One Year In, SEC Chair Atkins Shifts to Pro-Crypto Policy

Since April 21, 2025, SEC Chair Paul Atkins eased crypto enforcement, approved several crypto ETFs, signed a CFTC MOU and faced criticism over dropped probes.

Paul Atkins was sworn in as chair of the U.S. Securities and Exchange Commission on April 21, 2025. During his first year, the agency reduced several enforcement efforts in digital assets, approved multiple exchange-traded funds tied to crypto, issued interpretive guidance on token classification and signed a memorandum of understanding with the Commodity Futures Trading Commission on digital-asset oversight.

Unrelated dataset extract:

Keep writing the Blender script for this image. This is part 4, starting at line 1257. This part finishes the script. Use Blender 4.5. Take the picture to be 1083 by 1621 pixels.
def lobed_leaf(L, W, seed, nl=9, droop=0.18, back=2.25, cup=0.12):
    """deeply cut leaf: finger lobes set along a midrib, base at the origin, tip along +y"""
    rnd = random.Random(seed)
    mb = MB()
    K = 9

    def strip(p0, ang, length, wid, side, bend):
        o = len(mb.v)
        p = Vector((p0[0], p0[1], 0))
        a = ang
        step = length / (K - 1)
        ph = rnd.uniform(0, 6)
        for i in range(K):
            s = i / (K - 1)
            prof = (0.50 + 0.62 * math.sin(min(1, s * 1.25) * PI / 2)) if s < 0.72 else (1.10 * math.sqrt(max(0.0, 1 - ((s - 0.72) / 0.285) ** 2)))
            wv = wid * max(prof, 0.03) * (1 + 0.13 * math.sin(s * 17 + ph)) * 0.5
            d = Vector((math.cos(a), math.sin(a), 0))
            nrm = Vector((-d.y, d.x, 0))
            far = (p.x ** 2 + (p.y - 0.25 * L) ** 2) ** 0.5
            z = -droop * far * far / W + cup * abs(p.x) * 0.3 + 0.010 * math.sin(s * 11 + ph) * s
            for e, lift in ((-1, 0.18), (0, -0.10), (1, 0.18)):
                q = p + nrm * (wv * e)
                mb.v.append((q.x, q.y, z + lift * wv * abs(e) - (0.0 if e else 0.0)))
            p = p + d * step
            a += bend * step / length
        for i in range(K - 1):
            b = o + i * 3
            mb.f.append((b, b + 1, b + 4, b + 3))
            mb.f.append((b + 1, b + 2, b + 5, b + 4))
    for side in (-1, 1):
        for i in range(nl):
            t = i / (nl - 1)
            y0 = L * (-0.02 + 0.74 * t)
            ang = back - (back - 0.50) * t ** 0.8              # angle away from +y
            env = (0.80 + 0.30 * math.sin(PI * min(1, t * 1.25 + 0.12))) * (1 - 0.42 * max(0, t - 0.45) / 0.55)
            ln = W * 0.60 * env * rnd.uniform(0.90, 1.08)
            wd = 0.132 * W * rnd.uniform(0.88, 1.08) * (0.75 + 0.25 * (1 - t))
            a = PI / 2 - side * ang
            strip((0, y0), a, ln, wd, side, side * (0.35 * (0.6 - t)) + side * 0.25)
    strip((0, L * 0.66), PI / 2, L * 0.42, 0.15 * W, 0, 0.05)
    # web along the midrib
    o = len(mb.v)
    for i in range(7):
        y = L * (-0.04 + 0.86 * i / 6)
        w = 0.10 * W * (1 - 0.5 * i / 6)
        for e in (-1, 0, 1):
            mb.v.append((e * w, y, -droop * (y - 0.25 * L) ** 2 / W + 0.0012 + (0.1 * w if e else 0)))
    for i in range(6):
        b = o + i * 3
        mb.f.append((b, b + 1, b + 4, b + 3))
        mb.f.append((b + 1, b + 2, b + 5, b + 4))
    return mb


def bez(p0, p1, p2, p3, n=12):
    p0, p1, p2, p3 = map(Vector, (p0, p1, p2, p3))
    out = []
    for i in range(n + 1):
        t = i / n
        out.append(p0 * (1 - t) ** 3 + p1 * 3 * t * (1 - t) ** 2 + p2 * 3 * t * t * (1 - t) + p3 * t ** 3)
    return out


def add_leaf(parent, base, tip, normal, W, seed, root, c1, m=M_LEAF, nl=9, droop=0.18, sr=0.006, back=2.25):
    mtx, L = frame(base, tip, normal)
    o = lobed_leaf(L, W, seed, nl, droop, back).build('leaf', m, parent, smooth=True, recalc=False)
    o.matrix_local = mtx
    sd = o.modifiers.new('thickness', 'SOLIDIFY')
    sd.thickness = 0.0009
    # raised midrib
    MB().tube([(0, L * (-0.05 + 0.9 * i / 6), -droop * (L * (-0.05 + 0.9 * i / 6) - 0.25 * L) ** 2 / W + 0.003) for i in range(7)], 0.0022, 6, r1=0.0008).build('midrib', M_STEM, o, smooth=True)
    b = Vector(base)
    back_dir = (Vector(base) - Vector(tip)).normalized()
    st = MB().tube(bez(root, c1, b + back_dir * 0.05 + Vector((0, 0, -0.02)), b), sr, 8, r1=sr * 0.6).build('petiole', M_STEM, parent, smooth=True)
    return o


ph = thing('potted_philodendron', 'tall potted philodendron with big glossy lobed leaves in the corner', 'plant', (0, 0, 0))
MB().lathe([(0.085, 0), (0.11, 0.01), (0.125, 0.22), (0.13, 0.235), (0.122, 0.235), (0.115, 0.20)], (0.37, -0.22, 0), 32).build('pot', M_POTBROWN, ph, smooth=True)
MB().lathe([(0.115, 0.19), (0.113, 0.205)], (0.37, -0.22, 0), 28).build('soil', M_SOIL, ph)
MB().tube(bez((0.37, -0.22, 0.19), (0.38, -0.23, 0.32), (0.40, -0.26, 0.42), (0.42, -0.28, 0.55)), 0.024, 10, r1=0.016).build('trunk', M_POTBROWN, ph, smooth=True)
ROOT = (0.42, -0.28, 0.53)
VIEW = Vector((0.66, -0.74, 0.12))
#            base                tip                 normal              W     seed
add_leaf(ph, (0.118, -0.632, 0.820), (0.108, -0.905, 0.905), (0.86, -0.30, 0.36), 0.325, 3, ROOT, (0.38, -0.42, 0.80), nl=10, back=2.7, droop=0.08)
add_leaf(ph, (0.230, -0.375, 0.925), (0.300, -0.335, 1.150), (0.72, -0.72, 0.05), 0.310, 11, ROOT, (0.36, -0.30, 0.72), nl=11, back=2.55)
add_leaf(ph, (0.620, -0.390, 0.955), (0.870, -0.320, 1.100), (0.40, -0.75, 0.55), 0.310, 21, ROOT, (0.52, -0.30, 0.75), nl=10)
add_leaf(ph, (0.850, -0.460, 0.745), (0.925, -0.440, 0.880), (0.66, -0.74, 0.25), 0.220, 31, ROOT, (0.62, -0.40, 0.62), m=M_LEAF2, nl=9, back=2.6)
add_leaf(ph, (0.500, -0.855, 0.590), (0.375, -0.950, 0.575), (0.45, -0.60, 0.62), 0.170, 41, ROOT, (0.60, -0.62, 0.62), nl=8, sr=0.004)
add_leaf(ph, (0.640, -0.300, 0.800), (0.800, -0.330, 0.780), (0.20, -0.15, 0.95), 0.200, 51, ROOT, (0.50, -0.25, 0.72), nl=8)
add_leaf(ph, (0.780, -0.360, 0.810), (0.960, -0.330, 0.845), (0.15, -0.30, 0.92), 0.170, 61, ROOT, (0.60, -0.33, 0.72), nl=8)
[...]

Atkins succeeded Gary Gensler following Gensler’s January 2025 departure after the 2024 presidential election. Before Atkins’s confirmation, the agency’s acting chair established a crypto task force and the SEC began winding down some civil enforcement matters and investigations, including a high-profile action involving Coinbase in February 2025.

The SEC closed or de-emphasized a number of enforcement matters during Atkins’s first 12 months. The agency approved several ETFs that allow investors to gain exposure to crypto assets without holding tokens directly. The interpretive notice published by the SEC clarified factors the agency will use to assess whether particular digital assets meet the legal test for securities. The MOU with the CFTC sets procedures for information sharing and coordination on derivatives, spot markets and investigations of market misconduct.

Some industry groups and crypto firms said the changes reduced legal uncertainty for token issuers, exchanges and investors. Market participants gained new regulated investment options through the ETF approvals.

Atkins commented in a recent interview that the agency has moved away from relying primarily on enforcement to shape market behavior and toward clearer guidance and coordinated rulemaking. He said, “A year goes by quickly, but we’ve made huge progress. I promised a new day at the SEC when I came aboard, and we have.”

Democratic lawmakers have pressed the SEC for documents and briefings about dropped investigations. Sen. Elizabeth Warren, in a letter dated April 15, 2026, accused the chair of providing misleading testimony to Congress in February and cited the agency’s fiscal 2025 data showing fewer enforcement actions than at any point in the previous decade.

The agency’s fiscal 2025 enforcement totals show a decline in recorded actions compared with prior years, according to SEC data. Multiple congressional Democrats have requested further details about decision-making on enforcement priorities and specific probes that were closed or reduced.

Industry participants, investors and lawmakers continue to monitor the SEC’s interpretive guidance, interagency coordination and approvals as the agency carries out its regulatory agenda for digital assets.